Stratfor: Iranian elections

June 27, 2009 · Posted in Blogroll, Uncategorized · 2 Comments 

iranStratfor has two extremely interesting articles on the events surrounding the recent Iranian elections. Their core argument is that Ahmadinejad easily won (with or without fraud) and that the West has greatly misperceived the demonstrations that have been seizing Tehran since:

Perhaps the greatest factor in Ahmadinejad’s favor is that Mousavi spoke for the better districts of Tehran — something akin to running a U.S. presidential election as a spokesman for Georgetown and the Upper East Side.
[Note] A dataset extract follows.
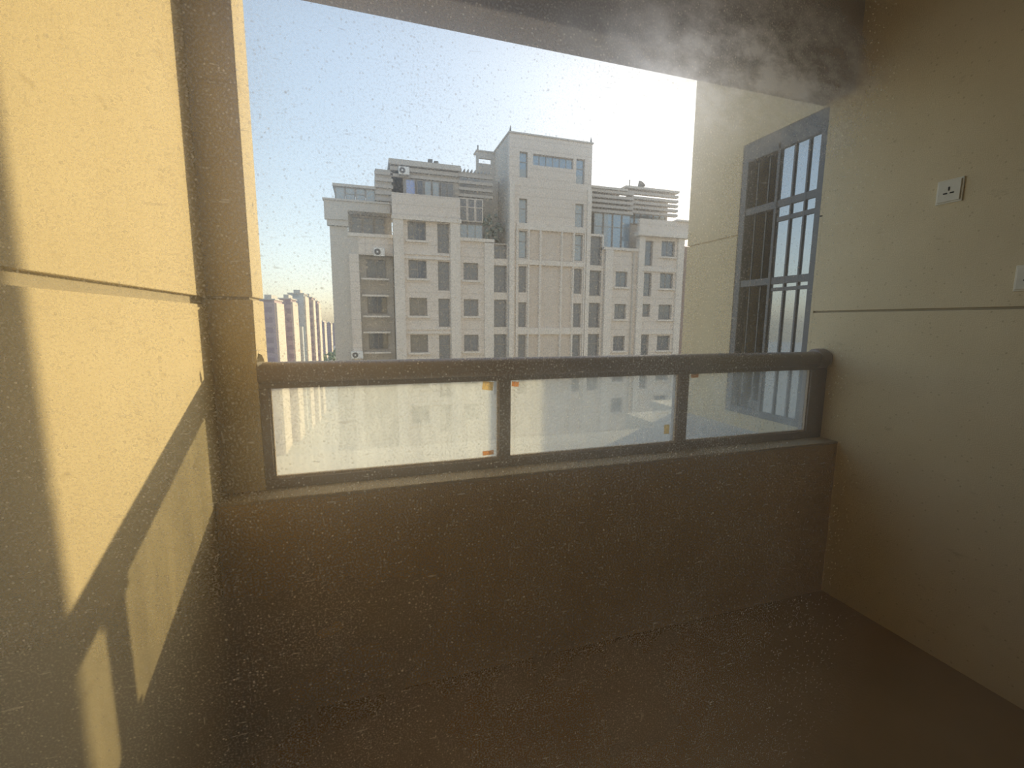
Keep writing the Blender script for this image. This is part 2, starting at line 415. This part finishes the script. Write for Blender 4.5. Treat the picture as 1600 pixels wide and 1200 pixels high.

Such a base will get you hammered, and Mousavi got hammered. Fraud or not, Ahmadinejad won and he won significantly. That he won is not the mystery; the mystery is why others thought he wouldn’t win.

[…]

Later, when Ayatollah Ali Khamenei spoke Friday and called out the Islamic Revolutionary Guard Corps, they failed to understand that the troops — definitely not drawn from what we might call the “Twittering classes,” would remain loyal to the regime for ideological and social reasons. The troops had about as much sympathy for the demonstrators as a small-town boy from Alabama might have for a Harvard postdoc. Failing to understand the social tensions in Iran, the reporters deluded themselves into thinking they were witnessing a general uprising. But this was not St. Petersburg in 1917 or Bucharest in 1989 — it was Tiananmen Square.

Regardless of one’s agreement with the core points, both articles merit a careful read.